The romantic theme is historically unjustified for Napoleon's first wife, the Empress Josephine, had died before him; in any case, she had been far from a devoted wife, and Napoleon had had their marriage annulled in 1809. His second Empress, Marie Louise, whom he married in 1810, abandoned him in 1814. This was another of the songs learned from Mrs O'Malley.

O.J. Abbott sings The Green Linnet

Curiosity bore a young native of Erin
To view the gay banks of the Rhine,
When an Empress he saw, and the robe that she was wearing,
All over with diamonds did shine.
No goddess of splendour was ever yet seen
That could equal this fair one, so mild and serene.
In soft murmurs she says, “My linnet so green,
Are you gone, will I e'er see thee more?

“The cold lofty Alps you freely went over,
Which nature had placed in your way;
That Marengo Saloney around you did hover
All Paris rejoiced the next day.
It grieves me the hardships that you did undergo;
Over mountains you travelled all covered with snow;
The balance of power your courage laid low;
Are you gone, will I e'er see thee more?

“That numbers of men are eager to slay you,
Their malice you view'd with a smile;
Their gold through all Europe they sowed to betray you,
And joined with the Mamelukes on the Nile.
Like ravens for blood their vile passions did burn;
Orphans they slain and left widows for to mourn.
They say my linnet's gone; will he ever return?
Oh, sweet Boney, will I ever see you more?

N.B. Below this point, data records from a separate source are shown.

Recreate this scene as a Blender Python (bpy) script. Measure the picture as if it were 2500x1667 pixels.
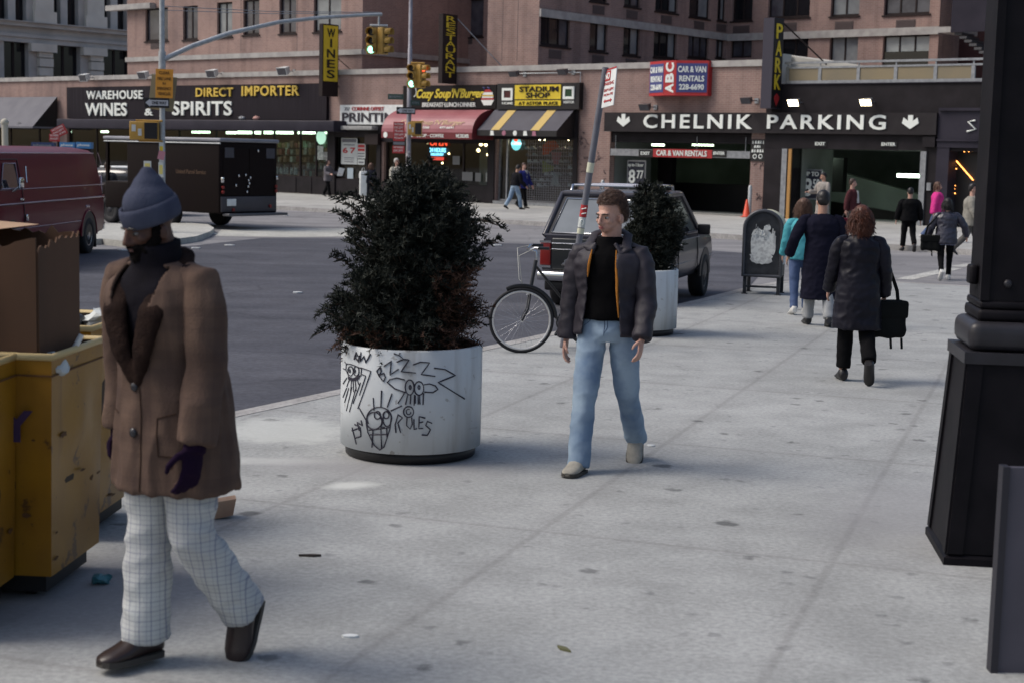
import bpy, bmesh, math, random
from mathutils import Vector, Matrix, Euler, noise
R = math.radians
scene = bpy.context.scene
for o in list(bpy.data.objects):
    bpy.data.objects.remove(o)

# ------------------------------------------------------------------ camera
FPX, CU, CV = 3800.0, 1250.0, 833.5
CAMH, TILT, ROLL = 2.0, math.atan((833.5 - 377.0) / 3800.0), 0.024
_F = Vector((0, math.cos(TILT), -math.sin(TILT)))
_U0 = Vector((0, math.sin(TILT), math.cos(TILT)))
_R0 = Vector((1, 0, 0))
_R = _R0 * math.cos(ROLL) + _U0 * math.sin(ROLL)
_U = _U0 * math.cos(ROLL) - _R0 * math.sin(ROLL)
CAM = Vector((0, 0, CAMH))
cam_data = bpy.data.cameras.new('camera')
cam_data.sensor_width = 36.0
cam_data.lens = 36.0 * FPX / 2500.0
cam_data.clip_end = 1000
cam_data.clip_start = 0.1
cam_data.dof.use_dof = True
cam_data.dof.focus_distance = 13.0
cam_data.dof.aperture_fstop = 4.0
cam = bpy.data.objects.new('camera', cam_data)
scene.collection.objects.link(cam)
m = Matrix((_R, _U, -_F)).transposed().to_4x4()
m.translation = CAM
cam.matrix_world = m
scene.camera = cam

# ------------------------------------------------------------------ sky, sun, exposure
SUN_EL, SUN_AZ = R(50), R(-92)      # azimuth measured from +Y (view direction) clockwise: the light comes from the left, a little behind
world = bpy.data.worlds.new('World')
scene.world = world
world.use_nodes = True
wn = world.node_tree
bg = wn.nodes['Background']
sky = wn.nodes.new('ShaderNodeTexSky')
sky.sky_type = 'NISHITA'
sky.sun_disc = False
sky.sun_elevation = SUN_EL
sky.sun_rotation = SUN_AZ
sky.air_density = 1.0
sky.dust_density = 4.0
sky.ozone_density = 1.0
wn.links.new(sky.outputs[0], bg.inputs[0])
bg.inputs[1].default_value = 0.094
sd = bpy.data.lights.new('sun', 'SUN')
sd.energy = 1.35
sd.angle = R(28)
sd.color = (1.0, 0.95, 0.88)
sun = bpy.data.objects.new('sun', sd)
scene.collection.objects.link(sun)
_sd = Vector((math.sin(SUN_AZ) * math.cos(SUN_EL), math.cos(SUN_AZ) * math.cos(SUN_EL), math.sin(SUN_EL)))
sun.rotation_euler = _sd.to_track_quat('Z', 'Y').to_euler()
sun.location = _sd * 50
scene.view_settings.view_transform = 'Standard'
scene.view_settings.look = 'None'
scene.view_settings.exposure = 0.58
scene.view_settings.gamma = 1.0
scene.cycles.max_bounces = 6
scene.cycles.use_denoising = True

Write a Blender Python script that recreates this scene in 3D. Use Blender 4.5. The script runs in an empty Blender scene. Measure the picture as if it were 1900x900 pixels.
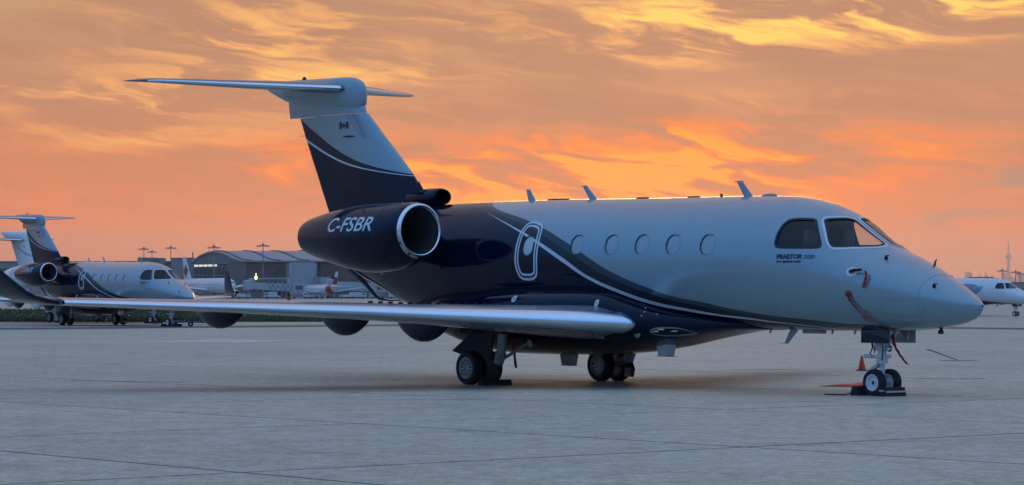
import bpy, bmesh, math, random
import numpy as np
from mathutils import Vector, Matrix
random.seed(7)
sc = bpy.context.scene
COL = sc.collection
R = math.radians
# ------------------------------------------------------------------ camera
CAM_H, FPX, HORIZON = 1.718, 5054.8, 546.0          # metres, pixels of a 1900 px wide picture
cam_d = bpy.data.cameras.new('camera'); cam = bpy.data.objects.new('camera', cam_d); COL.objects.link(cam)
cam.location = (0, 0, CAM_H); cam.rotation_euler = (R(90), 0, 0)
cam_d.sensor_width = 36; cam_d.lens = FPX / 1900 * 36
cam_d.shift_y = (HORIZON - 450) / 1900
cam_d.clip_start = 0.5; cam_d.clip_end = 90000
sc.camera = cam
# ------------------------------------------------------------------ node helper
def srgb(r, g, b, a=1):
    f = lambda c: (c / 255 / 12.92) if c / 255 <= .04045 else ((c / 255 + .055) / 1.055) ** 2.4
    return (f(r), f(g), f(b), a)
class NT:
    def __init__(s, nt): s.nt = nt; s.n = nt.nodes; s.l = nt.links
    def add(s, t, **kw):
        n = s.n.new(t)
        for k, v in kw.items(): setattr(n, k, v)
        return n
    def put(s, sock, v):
        if v is None: return
        if hasattr(v, 'is_linked') or hasattr(v, 'links'): s.l.new(v, sock)
        else: sock.default_value = v
    def m(s, op, a, b=None, c=None, clamp=False):
        n = s.add('ShaderNodeMath', operation=op, use_clamp=clamp)
        for i, v in enumerate((a, b, c)): s.put(n.inputs[i], v)
        return n.outputs[0]
    def mix(s, f, a, b, blend='MIX'):
        n = s.add('ShaderNodeMix', data_type='RGBA', blend_type=blend)
        s.put(n.inputs[0], f); s.put(n.inputs[6], a); s.put(n.inputs[7], b)
        return n.outputs[2]
    def mr(s, v, a, b, c=0., d=1., smooth=True):
        n = s.add('ShaderNodeMapRange', interpolation_type='SMOOTHSTEP' if smooth else 'LINEAR')
        for i, q in enumerate((v, a, b, c, d)): s.put(n.inputs[i], q)
        return n.outputs[0]
    def ramp(s, f, stops, interp='LINEAR'):
        n = s.add('ShaderNodeValToRGB'); cr = n.color_ramp; cr.interpolation = interp
        while len(cr.elements) < len(stops): cr.elements.new(0.5)
        for e, (p, c) in zip(cr.elements, stops): e.position = p; e.color = c
        s.put(n.inputs[0], f); return n.outputs[0]
    def noise(s, vec, scale=5, detail=4, rough=.55, dist=0.):
        n = s.add('ShaderNodeTexNoise'); s.put(n.inputs['Vector'], vec)
        n.inputs['Scale'].default_value = scale; n.inputs['Detail'].default_value = detail
        n.inputs['Roughness'].default_value = rough; n.inputs['Distortion'].default_value = dist
        return n.outputs[0]
    def vec(s, x, y, z=0.):
        n = s.add('ShaderNodeCombineXYZ')
        for i, v in enumerate((x, y, z)): s.put(n.inputs[i], v)
        return n.outputs[0]
    def xyz(s, v):
        n = s.add('ShaderNodeSeparateXYZ'); s.put(n.inputs[0], v); return n.outputs
    def curve(s, v, pts, xs, ys):      # smooth curve through (x, y) points
        n = s.add('ShaderNodeFloatCurve'); cv = n.mapping.curves[0]
        pts = sorted((max(0, min(1, x / xs)), max(0, min(1, y / ys))) for x, y in pts)
        while len(cv.points) < len(pts): cv.points.new(.5, .5)
        for p, q in zip(cv.points, pts): p.location = q
        n.mapping.update()
        s.put(n.inputs['Value'], s.m('DIVIDE', v, xs))
        return s.m('MULTIPLY', n.outputs[0], ys)
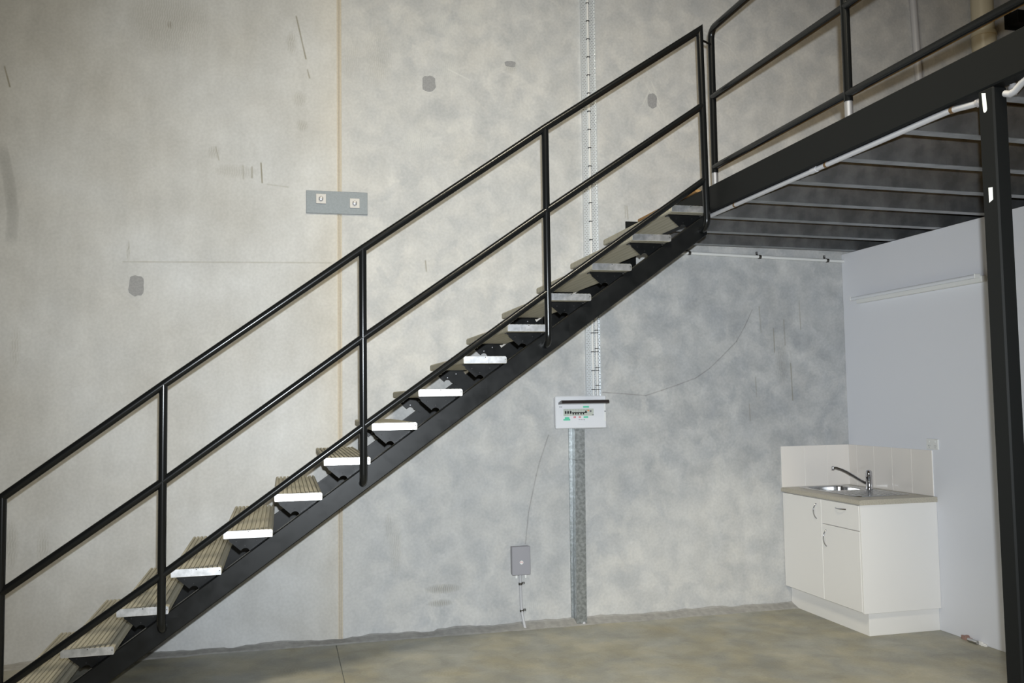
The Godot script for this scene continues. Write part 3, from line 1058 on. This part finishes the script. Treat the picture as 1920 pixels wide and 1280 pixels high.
func wall_services() -> void:
	var st: SurfaceTool
	# galvanised plate bolted across the panel joint
	var t := thing("joint_plate", "grey galvanised plate with two square washers bolted across the wall joint", "plate", Vector3(0.228, 2.987, 0.0))
	part("plate", box(Vector3(0.019, 2.908, 0.0005), Vector3(0.438, 3.066, 0.012), 0.0015), M.plate_grey, t)
	for q in [[0.119, 3.009], [0.349, 2.986]]:
		var wsh := part("washer", box(Vector3(q[0] - 0.034, q[1] - 0.034, 0.012), Vector3(q[0] + 0.034, q[1] + 0.034, 0.019), 0.002), M.washer, t)
		st = mb()
		bolt(st, Vector3(q[0], q[1], 0.019), Vector3.BACK, 0.017, 0.013)
		part("bolt", st, M.silver, wsh)
	# perforated cable tray
	var lean := 0.0050
	t = thing("cable_tray", "tall perforated galvanised cable tray on the concrete wall above the switchboard", "cable tray", Vector3(2.08, 1.63, 0))
	st = mb()
	var y0 := 1.60
	var p := 0.0135
	var strips := [[0.004, 0.044], [0.066, 0.110]]
	for k in 258:
		var ya := y0 + k * p
		var dx := (ya - 1.63) * lean + 2.019
		for sidx in 2:
			var s: Array = strips[sidx]
			var wid: float = s[1] - s[0]
			face(st, [Vector3(dx + s[0], ya + 0.0065, 0.012), Vector3(dx + s[1], ya + 0.0065, 0.012), Vector3(dx + s[1], ya + p, 0.012), Vector3(dx + s[0], ya + p, 0.012)], Vector3.BACK)
			var gaps := [[0.10, 0.40], [0.62, 0.92]] if k % 2 == 0 else [[0.0, 0.16], [0.34, 0.70], [0.88, 1.0]]
			var x := 0.0
			for g in gaps + [[1.0, 1.0]]:
				if g[0] > x:
					face(st, [Vector3(dx + s[0] + x * wid, ya, 0.012), Vector3(dx + s[0] + g[0] * wid, ya, 0.012), Vector3(dx + s[0] + g[0] * wid, ya + 0.0065, 0.012), Vector3(dx + s[0] + x * wid, ya + 0.0065, 0.012)], Vector3.BACK)
				x = g[1]
	var sk := Transform3D(Basis(Vector3(1, 0, 0), Vector3(lean, 1, 0), Vector3(0, 0, 1)), Vector3(2.019 - 1.63 * lean, 0, 0))
	prism(st, [Vector2(0.044, y0), Vector2(0.066, y0), Vector2(0.066, 5.08), Vector2(0.044, 5.08)], sk, 0.0112, 0.012)
	part("perforated_base", st, M.tray, t)
	for e in [[0.0, 0.004], [0.110, 0.114]]:
		st = mb()
		prism(st, [Vector2(e[0], y0), Vector2(e[1], y0), Vector2(e[1], 5.08), Vector2(e[0], 5.08)], sk, 0.0, 0.026)
		part("side_rail", st, M.tray, t)
	t = thing("white_cable", "white cable tied down the middle of the perforated tray", "cable", Vector3(2.08, 1.63, 0.021))
	st = mb()
	tube(st, [Vector3(2.074, 1.622, 0.021), Vector3(2.074, 2.0, 0.021), Vector3(2.079, 2.6, 0.021), Vector3(2.0885, 4.6, 0.021), Vector3(2.091, 5.08, 0.021)], 0.0085, 10)
	part("sheath", st, M.pvc_white, t)
	var y := 1.67
	while y < 5.0:
		var x := 2.074 + maxf(0, (y - 2.0)) * 0.0056
		st = mb()
		cbox(st, Vector3(x - 0.012, y - 0.003, 0.012), Vector3(x + 0.012, y + 0.003, 0.031), 0.001)
		part("cable_tie", st, M.tie, t)
		y += 0.1385
	t = thing("white_cable", "short white cable tied right of the long one just above the switchboard", "cable", Vector3(2.105, 1.63, 0.022))
	st = mb()
	tube(st, [Vector3(2.105, 1.622, 0.022), Vector3(2.104, 2.3, 0.022), Vector3(2.106, 2.5, 0.022)], 0.0095, 10)
	part("sheath", st, M.pvc_white, t)
	for q in [1.67, 1.70, 1.809, 1.83, 1.947, 1.97, 2.086, 2.105, 2.224]:
		part("cable_tie", box(Vector3(2.0925, q - 0.0025, 0.012), Vector3(2.1175, q + 0.0025, 0.033), 0.001), M.tie, t)
	switchboard()
	# cover duct between the switchboard and the floor
	t = thing("cover_duct", "galvanised steel cover duct running from the switchboard down to the floor", "duct", Vector3(1.935, 0.012, 0.04))
	st = mb()
	prism(st, [Vector2(1.876, 0.0), Vector2(1.962, 0.0), Vector2(1.962, 0.010), Vector2(1.8925, 0.010), Vector2(1.8925, 0.015), Vector2(1.8905, 0.015), Vector2(1.8905, 0.009), Vector2(1.876, 0.009)], Transform3D(Basis(Vector3(1, 0, 0), Vector3(0, 0, 1), Vector3(0.003, 1, 0)), Vector3.ZERO), 0.02, 1.392)
	part("back_channel", st, M.galv, t)
	for e in [[0.012, 1.163], [1.165, 1.392]]:
		st = mb()
		var l := -0.0085
		var f := Transform3D(Basis(Vector3(1, 0, 0), Vector3(-l, 1, 0), Vector3(0, 0, 1)), Vector3.ZERO)
		prism(st, [Vector2(1.894, e[0]), Vector2(1.968, e[0]), Vector2(1.968, e[1]), Vector2(1.894, e[1])], f, 0.0105, 0.081)
		part("lid", st, M.galv, t)
	org = Vector3(1.95, 0, 0.05)
	st = mb()
	tube(st, [Vector3(1.953, 0.06, 0.05), Vector3(1.947, 0.0, 0.075), Vector3(1.946, -0.01, 0.078)], 0.0135, 12)
	single("conduit_stub", st, M.pvc, "short pale conduit stub between the galvanised cover duct and the floor", "conduit")
	# telephone box low on the wall
	t = thing("terminal_box", "small grey terminal box with a round badge low on the concrete wall", "box", Vector3(1.498, 0.37, 0))
	part("base", box(Vector3(1.434, 0.372, 0.0005), Vector3(1.562, 0.566, 0.035), 0.002), M.jbox, t)
	part("cover", box(Vector3(1.431, 0.369, 0.035), Vector3(1.565, 0.569, 0.060), 0.004), M.jbox, t)
	st = mb()
	lathe(st, [Vector2(0.0135, 0), Vector2(0.0135, 0.0012), Vector2(0, 0.0012)], along(Vector3.BACK, Vector3(1.499, 0.458, 0.060)), 24)
	var badge := part("badge", st, M.white, t)
	st = mb()
	for a in [-0.9, 2.0]:
		var arc := []
		for i in 8:
			var q: float = a + i * 0.24
			arc.append(Vector3(1.499 + cos(q) * 0.0085, 0.458 + sin(q) * 0.0085, 0.0615))
		tube(st, arc, 0.0012, 6)
	tube(st, [Vector3(1.4955, 0.458, 0.0615), Vector3(1.503, 0.463, 0.0615)], 0.0012, 6)
	part("mark", st, M.red, badge)
	for xq in [1.468, 1.535]:
		st = mb()
		tube(st, [Vector3(xq, 0.372, 0.03), Vector3(xq, 0.345, 0.03)], 0.009, 12)
		part("blank_plug", st, M.white, t)
	t = thing("wall_conduit", "pale conduit dropping from the grey terminal box into the floor", "conduit", Vector3(1.5, 0, 0.03))
	st = mb()
	tube(st, [Vector3(1.498, 0.375, 0.022), Vector3(1.498, 0.30, 0.022), Vector3(1.502, 0.16, 0.022), Vector3(1.506, 0.10, 0.026), Vector3(1.513, 0.03, 0.055), Vector3(1.517, -0.01, 0.075)], 0.0105, 12)
	part("pipe", st, M.pvc, t)
	for q in [[1.498, 0.303], [1.505, 0.115]]:
		st = mb()
		tube(st, [Vector3(q[0], q[1] - 0.008, 0.022), Vector3(q[0], q[1] + 0.008, 0.022)], 0.0135, 12)
		cbox(st, Vector3(q[0] + 0.008, q[1] - 0.008, 0.001), Vector3(q[0] + 0.036, q[1] + 0.008, 0.006), 0.001)
		var cl := part("saddle", st, M.clip, t)
		st = mb()
		bolt(st, Vector3(q[0] + 0.026, q[1], 0.006), Vector3.BACK, 0.005, 0.004)
		part("screw", st, M.silver, cl)
	st = mb()
	lathe(st, [Vector2(0.016, 0), Vector2(0.016, 0.006), Vector2(0.0105, 0.012)], Transform3D(Basis.IDENTITY, Vector3(1.5155, 0.0, 0.07)), 16)
	part("collar", st, M.pvc, t)
	# conduit along the wall under the joists
	t = thing("under_joist_conduit", "straight white conduit along the wall just below the mezzanine joists", "conduit", Vector3(3.4, 2.69, 0.02))
	st = mb()
	tube(st, [Vector3(2.72, 2.702, 0.024), Vector3(XP, 2.665, 0.024)], 0.0125, 12)
	part("pipe", st, M.pvc_white, t)
	for q in [2.865, 3.458, 4.051]:
		var yq: float = 2.702 - (q - 2.72) * 0.0251
		st = mb()
		tube(st, [Vector3(q - 0.010, yq, 0.024), Vector3(q + 0.010, yq, 0.024)], 0.0155, 12)
		cbox(st, Vector3(q - 0.022, yq + 0.012, 0.001), Vector3(q - 0.004, yq + 0.042, 0.006), 0.001)
		var cl := part("saddle", st, M.clip, t)
		st = mb()
		bolt(st, Vector3(q - 0.013, yq + 0.032, 0.006), Vector3.BACK, 0.0055, 0.005)
		part("screw", st, M.silver, cl)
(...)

“I will roam through the deserts of wild Abyssinia,
And yet find no cure for my pain.
Will I go and inquire at the isle of St. Helena?
Oh, no, we will whisper in vain.
Tell me, ye critics, oh tell to me in time,
Or this world I'll range over my green linnet for to find.
Was he slain at Waterloo, the Elba, on the Rhine?
If he was I shall ne'er see him more.”